Il tono è quello di una lezione impartita su temi – crescita, risanamento, produttività, riforme – sui quali è difficile che si possano registrare, anche per la loro trattazione necessariamente sintetica, contrasti significativi. Ma proprio per questo, la drammatizzazione del rischio delle reindicizzazioni e l’evocazione, già nel titolo dell’articolo, della paura della Bce, appaiono del tutto sproporzionate. Anzi, un malevolo potrebbe pensare che ne vien fuori un casus belli per giustificare meglio la politica monetaria della Banca di Francoforte, il cui rigore potrebbe rischiare alla lunga di tradursi in rigor mortis. Gridare “Al lupo, al lupo” contro il salario come variabile indipendente e il riferimento al punto unico di contingenza ha veramente il sapore, nel 2008, di un richiamo archeologico, tenuto conto dei programmi di gran parte dei partiti e dei sindacati. E’ quasi come sparare a una mosca con una cannonata, anche in considerazione dell’importante ruolo dell’intervistato.

Nel dibattito di questi giorni il problema che è stato sollevato è se e quale rilievo – esclusa drasticamente qualsiasi forma di automatismi o di ritorno a meccanismi di indicizzazione – può avere il nuovo indicatore elaborato dall’Istat, partendo dal presupposto che esso non sia da intendere solo come una mera esercitazione di un ente pubblico, ma costituisca un apporto conoscitivo sul quale debbono meditare i policy maker.
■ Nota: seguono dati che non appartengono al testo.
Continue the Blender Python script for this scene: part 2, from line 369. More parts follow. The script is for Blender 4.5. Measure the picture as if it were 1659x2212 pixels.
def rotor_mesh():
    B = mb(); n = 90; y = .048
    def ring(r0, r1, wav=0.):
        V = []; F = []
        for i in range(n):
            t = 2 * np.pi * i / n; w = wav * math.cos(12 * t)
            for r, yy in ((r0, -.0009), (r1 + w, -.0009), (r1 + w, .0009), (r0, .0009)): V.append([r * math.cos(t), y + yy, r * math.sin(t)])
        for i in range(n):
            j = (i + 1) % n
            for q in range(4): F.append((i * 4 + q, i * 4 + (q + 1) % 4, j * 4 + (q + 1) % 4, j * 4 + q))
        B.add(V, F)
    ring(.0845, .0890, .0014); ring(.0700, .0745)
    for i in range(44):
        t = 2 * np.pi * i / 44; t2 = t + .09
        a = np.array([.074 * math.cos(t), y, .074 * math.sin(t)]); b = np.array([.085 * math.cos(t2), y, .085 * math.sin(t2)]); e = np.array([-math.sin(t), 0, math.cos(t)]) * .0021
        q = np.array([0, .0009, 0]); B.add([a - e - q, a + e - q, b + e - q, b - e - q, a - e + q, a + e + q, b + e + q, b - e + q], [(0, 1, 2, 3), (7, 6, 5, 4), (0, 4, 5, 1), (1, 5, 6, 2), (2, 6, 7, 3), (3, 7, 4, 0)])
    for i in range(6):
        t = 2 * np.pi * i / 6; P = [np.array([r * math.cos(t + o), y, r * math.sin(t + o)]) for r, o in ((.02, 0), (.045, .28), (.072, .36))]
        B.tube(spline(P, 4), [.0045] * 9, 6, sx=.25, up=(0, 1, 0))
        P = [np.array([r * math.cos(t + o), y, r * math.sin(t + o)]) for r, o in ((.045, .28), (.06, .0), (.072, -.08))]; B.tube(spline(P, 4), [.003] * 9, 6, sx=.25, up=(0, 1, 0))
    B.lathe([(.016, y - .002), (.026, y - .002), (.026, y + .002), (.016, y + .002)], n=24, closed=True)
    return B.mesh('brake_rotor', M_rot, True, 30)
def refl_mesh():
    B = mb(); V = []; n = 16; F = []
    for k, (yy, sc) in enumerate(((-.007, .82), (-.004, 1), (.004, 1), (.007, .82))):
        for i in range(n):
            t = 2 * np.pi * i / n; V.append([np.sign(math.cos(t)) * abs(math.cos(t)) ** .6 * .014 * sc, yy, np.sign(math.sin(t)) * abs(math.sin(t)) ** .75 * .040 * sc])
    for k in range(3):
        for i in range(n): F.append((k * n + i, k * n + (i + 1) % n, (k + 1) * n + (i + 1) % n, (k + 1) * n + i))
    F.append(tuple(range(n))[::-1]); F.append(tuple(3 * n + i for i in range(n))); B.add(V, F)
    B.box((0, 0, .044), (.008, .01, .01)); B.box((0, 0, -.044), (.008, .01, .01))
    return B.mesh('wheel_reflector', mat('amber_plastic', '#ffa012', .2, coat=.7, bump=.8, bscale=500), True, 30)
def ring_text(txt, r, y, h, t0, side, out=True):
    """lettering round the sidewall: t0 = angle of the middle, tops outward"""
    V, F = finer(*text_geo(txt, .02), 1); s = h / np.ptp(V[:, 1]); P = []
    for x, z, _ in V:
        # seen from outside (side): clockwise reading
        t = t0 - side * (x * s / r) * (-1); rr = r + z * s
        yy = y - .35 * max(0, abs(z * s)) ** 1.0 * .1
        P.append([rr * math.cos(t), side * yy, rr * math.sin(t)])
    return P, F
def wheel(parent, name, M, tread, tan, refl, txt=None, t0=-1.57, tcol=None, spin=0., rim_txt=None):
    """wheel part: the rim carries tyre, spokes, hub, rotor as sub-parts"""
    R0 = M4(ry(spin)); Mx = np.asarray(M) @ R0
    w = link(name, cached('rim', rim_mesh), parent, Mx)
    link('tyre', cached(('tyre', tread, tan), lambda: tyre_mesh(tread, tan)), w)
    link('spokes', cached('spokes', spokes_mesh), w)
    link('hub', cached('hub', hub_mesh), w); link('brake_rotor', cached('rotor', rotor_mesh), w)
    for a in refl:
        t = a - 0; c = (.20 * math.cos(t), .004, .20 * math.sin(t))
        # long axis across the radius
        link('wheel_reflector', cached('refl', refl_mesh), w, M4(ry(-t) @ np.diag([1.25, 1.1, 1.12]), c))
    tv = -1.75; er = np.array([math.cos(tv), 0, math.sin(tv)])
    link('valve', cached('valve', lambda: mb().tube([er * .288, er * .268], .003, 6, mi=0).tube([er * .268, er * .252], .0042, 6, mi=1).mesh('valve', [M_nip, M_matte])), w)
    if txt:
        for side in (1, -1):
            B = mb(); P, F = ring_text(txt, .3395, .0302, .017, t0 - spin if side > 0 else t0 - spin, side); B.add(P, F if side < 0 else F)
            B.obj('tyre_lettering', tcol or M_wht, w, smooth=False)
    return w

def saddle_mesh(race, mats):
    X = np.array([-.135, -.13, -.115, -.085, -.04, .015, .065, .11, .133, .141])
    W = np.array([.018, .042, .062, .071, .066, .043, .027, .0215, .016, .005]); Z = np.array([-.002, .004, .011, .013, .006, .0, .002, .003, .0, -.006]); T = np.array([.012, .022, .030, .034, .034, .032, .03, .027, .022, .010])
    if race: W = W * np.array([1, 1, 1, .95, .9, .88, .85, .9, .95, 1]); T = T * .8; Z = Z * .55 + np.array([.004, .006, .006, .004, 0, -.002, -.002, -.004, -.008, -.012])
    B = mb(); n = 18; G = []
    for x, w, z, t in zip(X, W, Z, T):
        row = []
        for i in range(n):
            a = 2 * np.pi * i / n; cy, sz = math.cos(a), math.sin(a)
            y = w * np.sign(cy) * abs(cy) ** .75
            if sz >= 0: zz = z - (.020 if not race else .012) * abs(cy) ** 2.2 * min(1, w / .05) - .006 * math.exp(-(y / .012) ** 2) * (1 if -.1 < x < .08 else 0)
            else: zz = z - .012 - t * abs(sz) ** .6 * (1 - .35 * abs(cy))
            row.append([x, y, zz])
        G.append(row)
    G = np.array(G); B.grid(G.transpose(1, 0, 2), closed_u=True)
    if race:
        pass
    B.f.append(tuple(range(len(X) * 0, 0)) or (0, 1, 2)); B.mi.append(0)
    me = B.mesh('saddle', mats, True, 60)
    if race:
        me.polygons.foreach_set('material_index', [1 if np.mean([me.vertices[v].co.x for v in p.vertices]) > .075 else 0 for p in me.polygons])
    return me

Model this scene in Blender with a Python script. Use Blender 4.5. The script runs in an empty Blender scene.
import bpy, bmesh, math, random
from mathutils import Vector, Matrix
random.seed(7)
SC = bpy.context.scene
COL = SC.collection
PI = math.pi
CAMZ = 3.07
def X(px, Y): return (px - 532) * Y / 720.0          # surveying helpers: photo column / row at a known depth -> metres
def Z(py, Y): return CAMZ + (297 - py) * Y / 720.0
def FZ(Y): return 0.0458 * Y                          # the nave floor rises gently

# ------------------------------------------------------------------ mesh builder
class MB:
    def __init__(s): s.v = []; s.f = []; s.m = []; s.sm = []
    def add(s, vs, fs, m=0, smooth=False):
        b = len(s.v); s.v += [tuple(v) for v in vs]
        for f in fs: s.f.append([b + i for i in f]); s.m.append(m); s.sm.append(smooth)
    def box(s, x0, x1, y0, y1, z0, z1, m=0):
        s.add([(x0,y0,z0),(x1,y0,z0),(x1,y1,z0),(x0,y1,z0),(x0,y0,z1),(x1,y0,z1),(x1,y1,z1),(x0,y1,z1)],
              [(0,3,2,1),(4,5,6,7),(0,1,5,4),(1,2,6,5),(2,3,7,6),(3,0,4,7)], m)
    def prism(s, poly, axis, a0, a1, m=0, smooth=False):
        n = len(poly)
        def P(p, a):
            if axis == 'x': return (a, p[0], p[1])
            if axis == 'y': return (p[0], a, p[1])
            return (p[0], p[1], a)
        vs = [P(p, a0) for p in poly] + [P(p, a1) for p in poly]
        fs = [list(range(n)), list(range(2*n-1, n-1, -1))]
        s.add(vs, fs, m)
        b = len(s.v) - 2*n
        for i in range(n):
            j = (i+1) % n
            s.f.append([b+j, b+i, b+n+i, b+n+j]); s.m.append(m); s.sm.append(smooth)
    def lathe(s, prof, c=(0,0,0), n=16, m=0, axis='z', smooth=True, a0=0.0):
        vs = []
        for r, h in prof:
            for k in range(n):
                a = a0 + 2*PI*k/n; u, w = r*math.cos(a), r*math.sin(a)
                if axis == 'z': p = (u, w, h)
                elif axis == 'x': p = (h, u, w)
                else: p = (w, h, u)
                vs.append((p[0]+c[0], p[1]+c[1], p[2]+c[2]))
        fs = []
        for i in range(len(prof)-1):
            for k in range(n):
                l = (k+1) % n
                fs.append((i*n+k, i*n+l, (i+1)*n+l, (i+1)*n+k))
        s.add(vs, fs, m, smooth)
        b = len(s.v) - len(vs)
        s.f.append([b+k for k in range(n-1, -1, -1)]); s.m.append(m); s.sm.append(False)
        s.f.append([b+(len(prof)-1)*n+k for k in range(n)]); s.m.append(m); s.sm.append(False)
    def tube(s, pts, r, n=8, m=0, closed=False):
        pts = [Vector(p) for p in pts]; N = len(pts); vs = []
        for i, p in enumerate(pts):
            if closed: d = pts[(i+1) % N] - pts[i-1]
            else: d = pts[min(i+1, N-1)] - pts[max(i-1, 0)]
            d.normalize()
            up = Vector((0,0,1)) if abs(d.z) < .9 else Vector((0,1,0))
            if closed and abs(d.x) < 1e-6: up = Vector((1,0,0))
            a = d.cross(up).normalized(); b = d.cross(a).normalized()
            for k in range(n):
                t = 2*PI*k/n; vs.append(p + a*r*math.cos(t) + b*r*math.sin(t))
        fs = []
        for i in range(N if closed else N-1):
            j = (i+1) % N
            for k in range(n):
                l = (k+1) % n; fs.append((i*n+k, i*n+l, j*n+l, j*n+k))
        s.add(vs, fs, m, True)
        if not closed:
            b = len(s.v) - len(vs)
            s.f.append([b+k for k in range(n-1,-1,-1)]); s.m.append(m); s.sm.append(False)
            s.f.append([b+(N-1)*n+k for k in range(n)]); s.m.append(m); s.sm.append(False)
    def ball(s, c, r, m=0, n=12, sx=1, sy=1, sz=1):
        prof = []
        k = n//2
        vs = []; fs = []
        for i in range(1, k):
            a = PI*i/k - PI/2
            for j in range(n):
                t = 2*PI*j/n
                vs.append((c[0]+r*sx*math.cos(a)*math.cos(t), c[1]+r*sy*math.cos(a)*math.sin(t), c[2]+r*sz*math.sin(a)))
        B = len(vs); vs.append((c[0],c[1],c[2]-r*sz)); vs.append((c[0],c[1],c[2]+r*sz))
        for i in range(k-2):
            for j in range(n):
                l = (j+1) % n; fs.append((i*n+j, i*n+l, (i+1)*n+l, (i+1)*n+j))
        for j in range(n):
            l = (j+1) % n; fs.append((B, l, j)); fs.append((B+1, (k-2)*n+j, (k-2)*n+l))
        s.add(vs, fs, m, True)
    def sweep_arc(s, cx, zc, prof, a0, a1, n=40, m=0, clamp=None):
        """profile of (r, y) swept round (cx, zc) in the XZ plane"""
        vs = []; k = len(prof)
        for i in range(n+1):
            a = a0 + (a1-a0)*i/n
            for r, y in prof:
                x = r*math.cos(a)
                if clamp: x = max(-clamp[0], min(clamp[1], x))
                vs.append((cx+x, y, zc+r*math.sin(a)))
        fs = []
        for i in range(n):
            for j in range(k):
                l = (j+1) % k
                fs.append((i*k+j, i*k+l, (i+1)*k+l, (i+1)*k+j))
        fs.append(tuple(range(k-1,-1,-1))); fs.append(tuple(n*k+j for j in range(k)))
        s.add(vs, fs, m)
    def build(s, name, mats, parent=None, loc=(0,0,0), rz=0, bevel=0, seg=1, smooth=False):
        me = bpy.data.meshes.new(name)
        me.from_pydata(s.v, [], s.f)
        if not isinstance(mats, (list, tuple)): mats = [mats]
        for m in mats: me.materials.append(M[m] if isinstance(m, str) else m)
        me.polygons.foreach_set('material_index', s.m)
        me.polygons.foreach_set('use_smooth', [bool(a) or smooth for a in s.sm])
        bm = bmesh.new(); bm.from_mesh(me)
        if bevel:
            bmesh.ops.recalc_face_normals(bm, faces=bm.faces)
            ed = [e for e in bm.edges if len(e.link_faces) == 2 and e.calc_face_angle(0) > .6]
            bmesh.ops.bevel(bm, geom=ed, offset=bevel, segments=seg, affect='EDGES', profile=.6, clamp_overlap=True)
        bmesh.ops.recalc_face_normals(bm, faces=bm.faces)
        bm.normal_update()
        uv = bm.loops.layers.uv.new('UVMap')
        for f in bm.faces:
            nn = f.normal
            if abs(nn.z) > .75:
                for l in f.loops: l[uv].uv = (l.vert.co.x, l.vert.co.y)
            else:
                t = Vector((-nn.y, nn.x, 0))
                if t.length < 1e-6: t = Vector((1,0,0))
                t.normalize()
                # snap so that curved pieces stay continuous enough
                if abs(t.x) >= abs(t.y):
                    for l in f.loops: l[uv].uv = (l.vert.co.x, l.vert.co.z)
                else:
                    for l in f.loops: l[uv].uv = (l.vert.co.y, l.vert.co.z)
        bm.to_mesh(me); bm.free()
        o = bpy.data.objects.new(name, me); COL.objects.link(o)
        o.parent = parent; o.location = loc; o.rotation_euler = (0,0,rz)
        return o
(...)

Non sono stati certamente ipotizzati né la sostituzione dell’indice ufficiale, né l’affiancamento a quest’ultimo del nuovo indicatore. Dati i limiti del suddetto rilievo, se ne può discutere, anche per i profili della redistribuzione, senza che la Bce emetta preventive sentenze irrevocabili, anzi rifletta di più su ciò che si sarebbe potuto fare per concorrere a impedire l’impennata dei prezzi in occasione della conversione delle monete nell’euro? E, sempre la Bce, colga le occasioni pubbliche anche per più trasparenti esplicitazioni della linea di politica monetaria – mentre la Fed riduce i tassi anche quando negli Usa sale l’inflazione – e degli interventi di contrasto della crisi finanziaria internazionale?

Infine, siamo di fatto in campagna elettorale. Nulla quaestio che sui relativi temi intervenga, pure con riferimento ai programmi dei partiti, una banca centrale. E’ legittimo. Può far parte di una fisiologica dialettica istituzionale. Non c’è solo l’autolimitazione. Naturalmente, ciò comporta che non ci si straccino le vesti e si invochino (maldestramente) il Trattato Ue e forse anche i principi del diritto internazionale (poco manca che qualche volta si risalga a Grozio, De Vitoria, etc), se poi, per esempio, esponenti del governo francese muovono critiche o fanno osservazioni sulle politiche della Bce. Non esistono separatezze extraterritoriali. La dialettica, per la contradizion che nol consente, non è a senso unico; se correttamente svolta, può invece produrre risultati proficui.